* What is being asked
All lines from the beginning of the listing through the line with "from mathutils.geometry import" are to be copied word for word; the pictures are not.

* Available data
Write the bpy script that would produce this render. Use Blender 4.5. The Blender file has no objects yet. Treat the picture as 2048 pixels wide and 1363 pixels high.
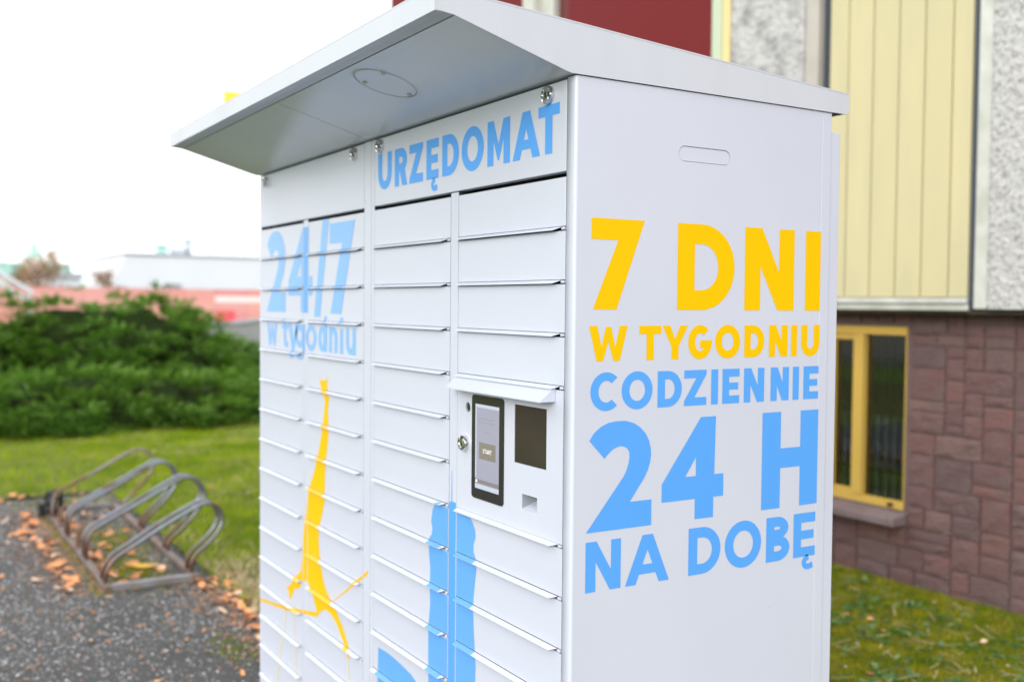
import bpy, bmesh, math, random
import numpy as np
from mathutils import Vector, Matrix, noise
from mathutils.geometry import tessellate_polygon

random.seed(7)
RNG = np.random.default_rng(11)
scene = bpy.context.scene
COL = scene.collection
R = math.radians

# ------------------------------------------------------------------ camera
CAM = (1.60391, -1.11693, 1.55)
YAW, PITCH, ROLL = 1.02166, -0.03579, 0.00887
fw = Vector((-math.sin(YAW) * math.cos(PITCH), math.cos(YAW) * math.cos(PITCH), math.sin(PITCH)))
rt0 = Vector((math.cos(YAW), math.sin(YAW), 0))
up0 = rt0.cross(fw)
rt = rt0 * math.cos(ROLL) + up0 * math.sin(ROLL)
up = -rt0 * math.sin(ROLL) + up0 * math.cos(ROLL)
cam_d = bpy.data.cameras.new('camera')
cam = bpy.data.objects.new('camera', cam_d)
COL.objects.link(cam)
cam.matrix_world = Matrix(((rt.x, up.x, -fw.x, CAM[0]), (rt.y, up.y, -fw.y, CAM[1]), (rt.z, up.z, -fw.z, CAM[2]), (0, 0, 0, 1)))
cam_d.sensor_width = 36
cam_d.lens = 36.337
cam_d.clip_start = 0.05
cam_d.clip_end = 3000
cam_d.dof.use_dof = True
cam_d.dof.focus_distance = 2.05
cam_d.dof.aperture_fstop = 2.5
scene.camera = cam

# ------------------------------------------------------------------ sky, sun, exposure
SUN_EL, SUN_AZ = R(17), R(146)       # azimuth clockwise from +Y; sun stands in front of the locker, to the left of it
world = bpy.data.worlds.new('World')
scene.world = world
world.use_nodes = True
wt = world.node_tree
for n in list(wt.nodes):
    wt.nodes.remove(n)
w_out = wt.nodes.new('ShaderNodeOutputWorld')
w_bg = wt.nodes.new('ShaderNodeBackground')
w_bg.inputs['Strength'].default_value = 0.095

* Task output
Write the bpy script that would produce this render. Use Blender 4.5. The Blender file has no objects yet. Treat the picture as 2048 pixels wide and 1363 pixels high.
import bpy, bmesh, math, random
import numpy as np
from mathutils import Vector, Matrix, noise
from mathutils.geometry import tessellate_polygon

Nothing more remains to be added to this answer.